Ethel Rosenberg Was Stalin’s Spy: Deal with It.
Seventy years ago today, Julius and Ethel Rosenberg were convicted of conspiracy to commit espionage by a Federal court in Manhattan, following a sensational trial that captivated the nation. One week later, the married couple was sentenced to death. The American public was out for blood. The Rosenbergs had betrayed highly classified U.S. defense secrets, including regarding the atomic bomb, and with American boys dying in Korea fighting the Communists, there was limited support for leniency.

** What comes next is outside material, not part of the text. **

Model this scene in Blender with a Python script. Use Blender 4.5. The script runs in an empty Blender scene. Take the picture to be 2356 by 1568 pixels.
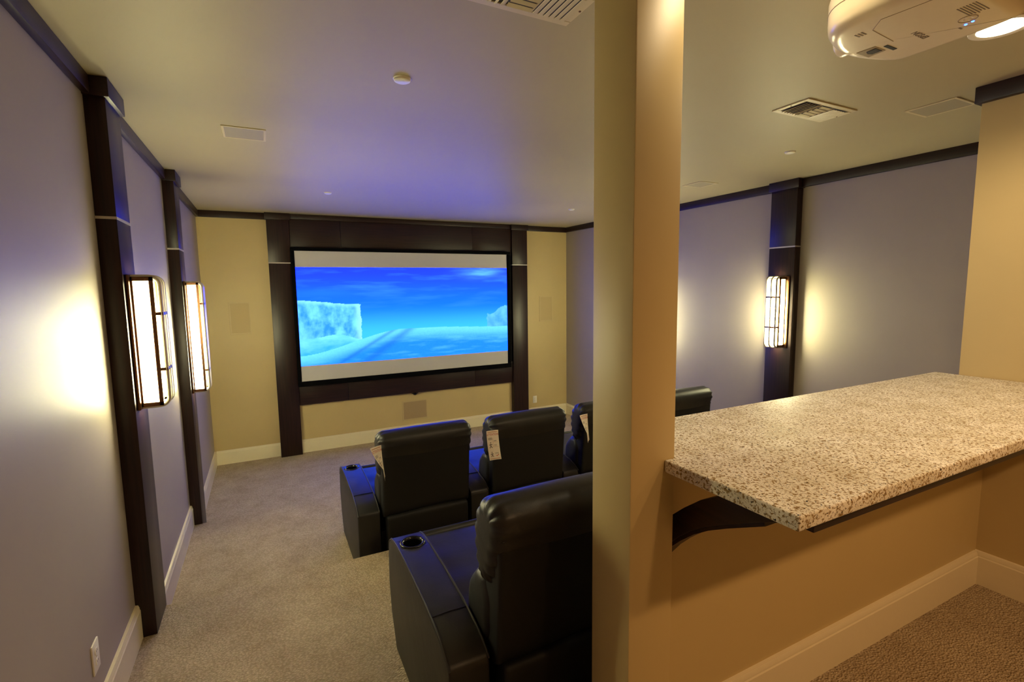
import bpy, bmesh, math, random
from mathutils import Vector, Matrix

random.seed(7)
PI = math.pi
scene = bpy.context.scene
COL = scene.collection

# ------------------------------------------------------------------ camera
cam_data = bpy.data.cameras.new('camera')
cam = bpy.data.objects.new('camera', cam_data)
COL.objects.link(cam)
CZ = 2.125
PITCH, YAW, ROLL = math.radians(-6.23489667), math.radians(-26.58217176), math.radians(-0.79611551)
_f = Vector((-math.sin(YAW)*math.cos(PITCH), math.cos(YAW)*math.cos(PITCH), math.sin(PITCH)))
_r = Vector((math.cos(YAW), math.sin(YAW), 0))
_u = _r.cross(_f)
CF = _f
CR = _r*math.cos(ROLL) + _u*math.sin(ROLL)
CU = _u*math.cos(ROLL) - _r*math.sin(ROLL)
cam.matrix_world = Matrix(((CR.x, CU.x, -CF.x, 0), (CR.y, CU.y, -CF.y, 0), (CR.z, CU.z, -CF.z, CZ), (0, 0, 0, 1)))
cam_data.sensor_fit = 'HORIZONTAL'
cam_data.sensor_width = 36.0
cam_data.lens = 1134.488*36.0/2356.0
cam_data.clip_start = 0.02
scene.camera = cam

# ------------------------------------------------------------------ world, exposure
world = bpy.data.worlds.new('world')
scene.world = world
world.use_nodes = True
world.node_tree.nodes['Background'].inputs[0].default_value = (1.0, 0.85, 0.7, 1)
world.node_tree.nodes['Background'].inputs[1].default_value = 0.0
vs = scene.view_settings
vs.view_transform = 'Standard'
vs.look = 'None'
vs.exposure = 0.3
vs.gamma = 1.0
vs.use_curve_mapping = False
SCONCE_POWER = 80.0       # emission strength of a glowing sconce glass
CAN_POWER = 8.5          # watts of each bar downlight over the counter
CAN_POWER_REAR = 32.0     # watts of each brighter downlight behind the camera
SCREEN_POWER = 1.0       # strength of the projected picture
PICTURE_BLUE = 5.6        # blue gain on the whole picture, added to cast more blue light
SCONCE_COL = (1.0, 0.94, 0.52)
SCONCE_UP = 0.5          # watts through a sconce's open top, a third of it through the foot
CAN_COL = (1.0, 0.77, 0.47)
CAN_COL_REAR = (1.0, 0.58, 0.26)

# ------------------------------------------------------------------ measured layout (metres)
XL, XR, YF, ZC = -0.651, 4.450, 6.875, 3.066
Z0, Z1, Z2, ZB = 0.0, 0.185, 0.435, 0.569
YS1, YS2, YS3 = 4.730, 3.098, 1.096       # step edges
YBACK = -2.2
XW = 3.22                                  # bar side wall
YE = 1.226                                 # theatre rear wall
ZCR = 2.988                                # underside of the crown trim

# ------------------------------------------------------------------ materials
def lin(c):
    return tuple(((v/255)/12.92 if v/255 <= 0.04045 else ((v/255+0.055)/1.055)**2.4) for v in c) + (1.0,)

def new_mat(name):
    m = bpy.data.materials.new(name)
    m.use_nodes = True
    nt = m.node_tree
    return m, nt, nt.nodes['Principled BSDF']

def N(nt, kind, **kw):
    n = nt.nodes.new(kind)
    for k, v in kw.items():
        if k in n.inputs:
            n.inputs[k].default_value = v
        else:
            setattr(n, k, v)
    return n

def ramp(nt, stops, src):
    r = nt.nodes.new('ShaderNodeValToRGB')
    e = r.color_ramp.elements
    e[0].position, e[0].color = stops[0]
    e[1].position, e[1].color = stops[-1]
    for p, c in stops[1:-1]:
        k = e.new(p); k.color = c
    nt.links.new(src, r.inputs[0])
    return r

def bump(nt, b, src, strength, dist):
    n = N(nt, 'ShaderNodeBump', Strength=strength, Distance=dist)
    nt.links.new(src, n.inputs['Height'])
    nt.links.new(n.outputs[0], b.inputs['Normal'])
    return n

def plain(name, c, rough=0.5, metal=0.0, spec=0.5, noise=0.0, nscale=40, bstr=0.0, bscale=200, bdist=0.001, coat=0.0, ior=None):
    m, nt, b = new_mat(name)
    b.inputs['Roughness'].default_value = rough
    b.inputs['Metallic'].default_value = metal
    b.inputs['Specular IOR Level'].default_value = spec
    b.inputs['Coat Weight'].default_value = coat
    tc = N(nt, 'ShaderNodeTexCoord')
    nz = N(nt, 'ShaderNodeTexNoise', Scale=nscale, Detail=4.0)
    nt.links.new(tc.outputs['Object'], nz.inputs['Vector'])
    c0 = lin(c)
    lo = tuple(v*(1-noise) for v in c0[:3]) + (1,)
    hi = tuple(min(1, v*(1+noise)) for v in c0[:3]) + (1,)
    r = ramp(nt, [(0.3, lo), (0.7, hi)], nz.outputs[0])
    nt.links.new(r.outputs[0], b.inputs['Base Color'])
    if bstr:
        n2 = N(nt, 'ShaderNodeTexNoise', Scale=bscale, Detail=3.0)
        nt.links.new(tc.outputs['Object'], n2.inputs['Vector'])
        bump(nt, b, n2.outputs[0], bstr, bdist)
    return m

def emit(name, c, strength):
    m = bpy.data.materials.new(name)
    m.use_nodes = True
    nt = m.node_tree
    nt.nodes.clear()
    o = nt.nodes.new('ShaderNodeOutputMaterial')
    e = nt.nodes.new('ShaderNodeEmission')
    e.inputs[0].default_value = tuple(c) + (1,)
    e.inputs[1].default_value = strength
    nt.links.new(e.outputs[0], o.inputs[0])
    return m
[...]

The Rosenbergs went to their deaths in Sing Sing’s electric chair on June 19, 1953, unrepentant to the end. Julius was 35 and his wife was two years older; they left behind two orphaned sons. No matter their guilt, the human aspects of the Rosenberg case were poignant – their sons, aged six and ten, asked to see the electric chair where their parents were soon to be executed – and so they remain, seven decades on.
For the remainder of the Cold War, the Rosenbergs had their defenders, mostly on the Left, who insisted that the couple was framed in a bout of McCarthyite hysteria. That case was superficially bolstered by the fact that the prosecution’s star witness, David Greenglass, was a revolting specimen who happened to be Ethel’s brother, an admitted Soviet spy who testified against his nephews’ parents to save his own skin.
However, the Rosenbergs-were-framed argument, which was always tenuous, fell apart in the 1990s, when revelations from Kremlin archives, bolstered by declassified U.S. intelligence – more on that later – made it abundantly clear that the couple was deeply involved in Soviet espionage networks in the United States in the 1940s. The issue of Julius’ guilt, particularly regarding the betrayal of American atomic secrets to Moscow, was settled in all reasonable minds. Ethel, however, still enjoys her defenders, who point to the seediness and unreliability of her own brother as exculpatory in her case.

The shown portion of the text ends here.